Uno dei nodi più spinosi era relativo alle disposizioni sull’utilizzo di software di sorveglianza (spyware): rispetto alla proposta originale della Commissione, il Consiglio aveva introdotto una deroga nei casi di necessità di “salvaguardare la sicurezza nazionale”. Durante i negoziati, il Parlamento ha insistito per limitazioni maggiori: l’uso sarà consentito soltanto caso per caso e previa autorizzazione di un’autorità giudiziaria nell’ambito di indagini su reati gravi punibili con pene detentive. Anche in queste circostanze, tuttavia, le persone interessate dovranno essere informate dopo che la sorveglianza è stata effettuata e potranno poi contestarla in tribunale.

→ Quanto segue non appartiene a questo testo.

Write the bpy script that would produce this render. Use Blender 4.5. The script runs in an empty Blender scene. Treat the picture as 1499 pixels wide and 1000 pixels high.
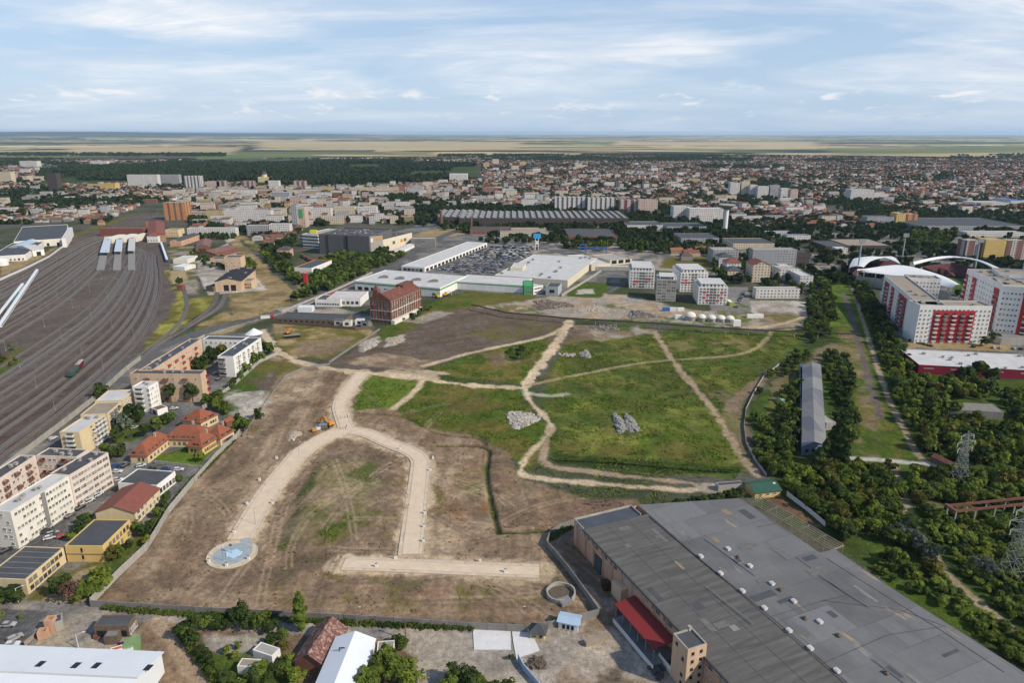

Verheyen ha rivendicato l’importanza di “aver incluso nel regolamento anche le piattaforme online”, che “non possono decidere arbitrariamente a quali contenuti possiamo accedere e a quali no”. La nuova legge Ue introdurrà un meccanismo che mira a impedire a piattaforme delle dimensioni di Facebook, X o Instagram, di limitare o rimuovere in modo arbitrario contenuti mediatici indipendenti: dopo aver distinto i media indipendenti dalle fonti non indipendenti, le piattaforme che intendono rimuovere i contenuti dovranno informare gli interessati, lasciando loro 24 ore per rispondere. Soltanto una volta trascorso questo lasso di tempo le piattaforme potranno decidere di limitare o rimuovere i contenuti che non rispettano le loro condizioni. Ai media coinvolti sarà garantito l’accesso alla legge: potranno presentare ricorso presso un organismo per la risoluzione extragiudiziale delle controversie e richiedere il parere del comitato europeo per i servizi di media, un comitato di regolatori nazionali previsto dalla nuova legge.
Il Media Freedom Act mette a terra anche nuove regole per assicurare l’indipendenza editoriale dei media pubblici e la trasparenza delle proprietà editoriali. Per evitare eccessive lottizzazioni degli organi di informazione pubblici, i loro dirigenti e membri del consiglio di amministrazione andranno selezionati per un mandato sufficientemente lungo “sulla base di procedure trasparenti e non discriminatorie” e non potranno essere licenziati prima della scadenza del contratto se non nel caso in cui “vengano a mancare i requisiti professionali”. Tutti i gruppi editoriali – grandi e piccoli – saranno invece tenuti a pubblicare informazioni sui relativi proprietari all’interno di una banca dati nazionale, in modo da consentire al pubblico di sapere chi controlla i singoli media e quali interessi possono celarsi dietro la proprietà.
Si stringono i paletti anche sulla pubblicità statale e sui fondi pubblici: i media avranno l’obbligo di riferire su tali fondi, anche nel caso in cui questi provengano da paesi terzi. I criteri per l’assegnazione di fondi statali a testate o piattaforme online dovranno essere “pubblici, proporzionati e non discriminatori”. Infine, dovranno essere pubblicate anche informazioni sulle spese pubblicitarie statali, compresi l’importo annuo totale e l’importo per testata.
Significativa l’osservazione dell’eurodeputata liberale Sophia in ‘t Veld, che in aula ha avvertito la vicepresidente della Commissione Ue, Věra Jourová, che “l’efficacia del Media Freedom Act dipende interamente dalla sua applicazione”. Un monito per l’esecutivo Ue e per quei governi all’interno dell’Unione europea “che non amano essere controllati dalla stampa”. Soprattutto nei loro confronti – al Consiglio dell’Ue il regolamento era stato appoggiato da tutti i Paesi tranne Polonia e Ungheria – la Commissione dovrà garantire “un’applicazione molto rigorosa”.